I am honestly so proud of all of the girls who were formally recognized on stage for their talents in music, speaking, interviewing, dancing, etc. But honestly, when I take a step back and look at all the girls who participated in DYW this year I am absolutely stunned and amazed at the quality of these young ladies. They are all so talented, dedicated, hardworking, intelligent, and mature. All of their talents exceed anybody's expectations and their level of maturity & intelligence is one to be admired by many! I can't believe I was able to work alongside such crazy talented people. I know that these girls are going to go on in life to do bigger and better things day by day: they all deserved to win last night, and we did. We won friendship, confidence, and new memories - all irreplaceable moments and experiences. The moments we shared and the laughs we had together are all precious and I wouldn't trade them for anything because these ladies helped me see the best in myself when I really haven't been able to these past few months.
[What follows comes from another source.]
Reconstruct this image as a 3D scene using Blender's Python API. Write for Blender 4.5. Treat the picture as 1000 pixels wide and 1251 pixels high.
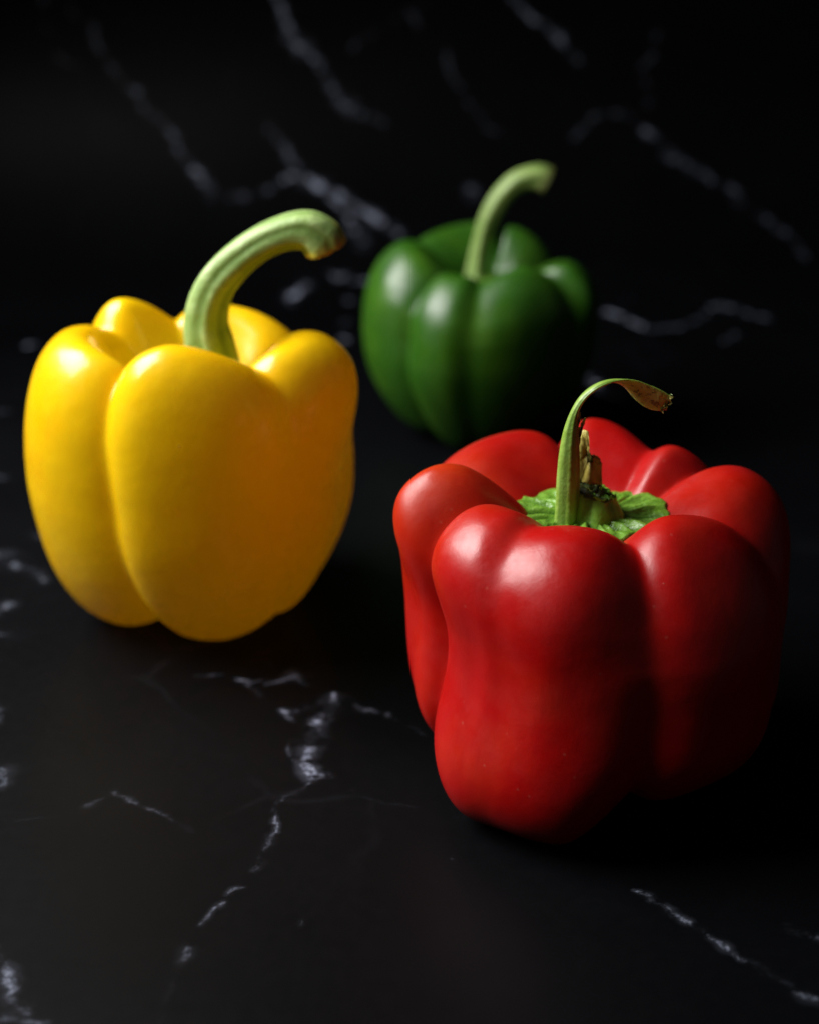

They inspired and are still inspiring me to try my best in everything that I do no matter how difficult the case may be because it's all a journey to "be my best self." But above all, something I learned yesterday that I'll remember forever is that "be your best self" does not mean "be a perfect self": rather, it means that we must try our hardest in all that we do - we may not be perfect, but we are definitely the best versions of ourselves... It's just a matter of finding it.